The world is seeing a historic shift in wealth concentrations, and with that shift a new narrative is emerging on income inequality, according to two recent reports.
Asia and the Pacific have done a phenomenal job of playing “catch up” with advanced economies, according to an Asian Development Bank (ADB) paper published last month. But it found that “structural transformation, driven by technological progress, productivity growth and capital deepening” have empirically worsened wage inequality in Asian economies.
These findings are especially significant in light of last week’s announcement that for the first time in modern history, millionaires in Asia control more wealth than their ultra-rich counterparts in North America, Europe and every other region in the world.
Amid these statistics is a growing disconnect between the economic drivers of the past and the drivers of recent and future growth. Asia’s period of “miraculous” economic growth was dependent on a surplus of unskilled labor that achieved enormously high productivity rates. But this new growth in Asian wealth has been driven primarily by financial services and technology, sectors with significant “skill bias,” according to the Asian Development Bank – sectors that leave an unskilled, uneducated labor force behind.
The bank has determined that “a number of policy responses can mitigate the adverse effect of structural transformation on wage inequality in Asian economies.” The proposed solutions include competitive exchange rates to bolster high-labor export-facing manufacturing, a reasonable minimum wage and most significantly, investments in education.
The report names Taiwan and South Korea as prime examples of how thoughtful education policies can increase the supply of skilled human capital to keep up with economic evolution. As a result, not only have Taiwan and South Korea’s economies caught up to other advanced economies, but so have the education levels of their workforces.

South Korea and Taiwan’s education levels compared to other economies (ADB)
Previous data from the ADB confirms that up to 28 percent of existing jobs in Asian economies are at risk of disappearing because of technological changes. However, increasing the quality of education would not only increase labor productivity by 17 percent, but could also double per capita income in a typical developing Asian economy over a 20-year period if “cognitive skills in workers can progressively reach levels seen in more advanced countries.”
None of this should be news to Asian policymakers, though, whose young millionaires have mostly been educated in elite schools abroad.
According to last week’s wealth rankings by management consulting firm Capgemeni, Asia’s 5.13 million high-net-worth individuals – people with more than $1 million in assets – held $17.4 trillion of wealth in 2015, beating out their Western peers in wealth and in numbers. In comparison, North America had 4.78 million high-net-worth individuals with $16.6 trillion.

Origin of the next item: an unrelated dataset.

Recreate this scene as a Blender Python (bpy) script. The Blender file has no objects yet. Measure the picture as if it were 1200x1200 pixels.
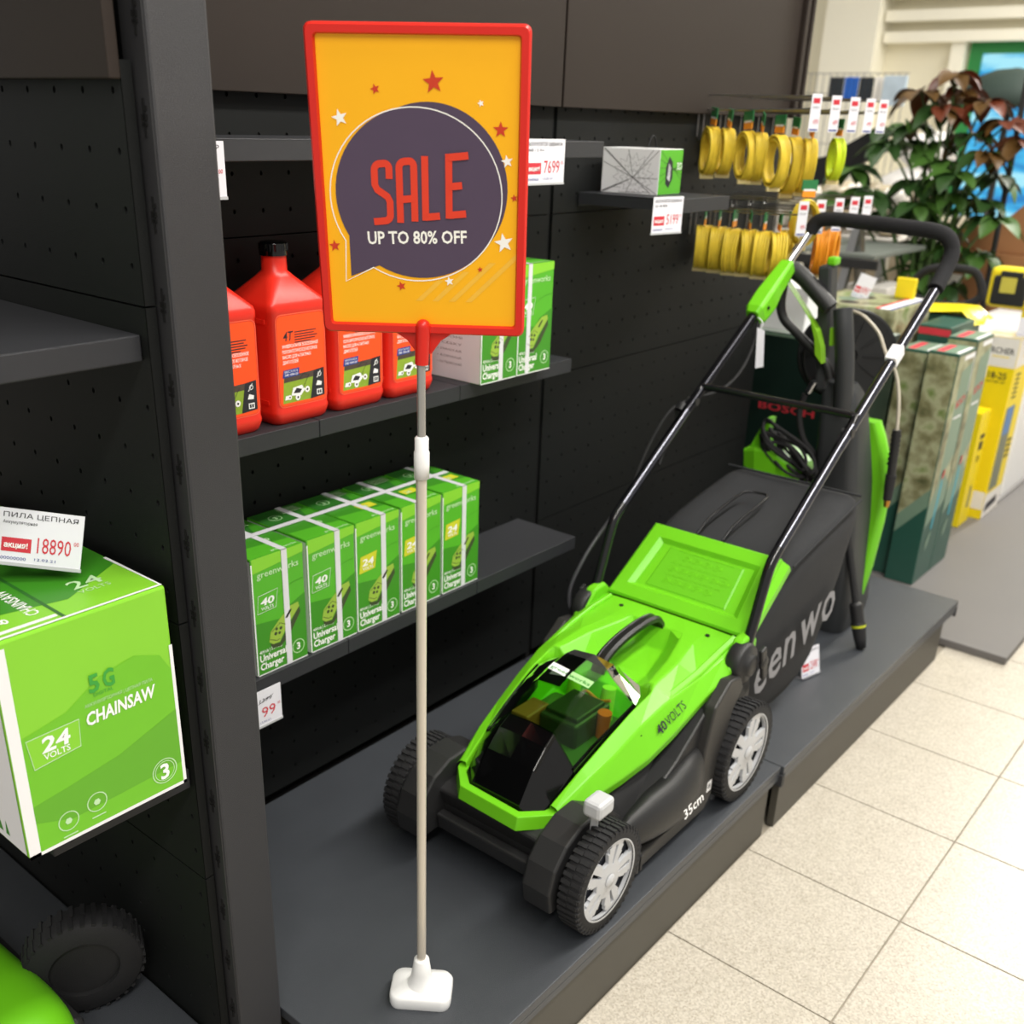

Sixty percent of all new millionaires were from China and Japan in 2015, despite China’s slowest economic growth rate in 25 years and a near recession in Japan. There was a 10 percent wealth increase across Asia from the previous year, twice the growth rate in Europe and nearly fives times North America’s.
If growth continues at the current rate, millionaires in the Asia-Pacific will hold “two-fifths of the world’s high-net-worth-individual wealth, more than that of Europe, Latin America and the Middle East and Africa combined” by 2026, the Capgemeni report said, referring to the doubling of Asia’s richest 0.1 percent in population and wealth over the last decade.
This economic growth has pulled millions of the 99.9 percent out of extreme poverty. In East Asia and the Pacific, those living on less than $1.90 per day dropped from 1.14 billion in 1981 to 147 million in 2012, according to data from the World Bank. In South Asia, the drop was less dramatic, but still notable: from 538 million in 1981 to 309 million in 2012.
But in a region topping charts in millionaires and billionaires, $1.90 per day is a hard figure to stomach. And with a widening wage gap, it seems crucial now to turn to quality education and other policy changes to provide a promising future for all Asians – not just the millionaires among them.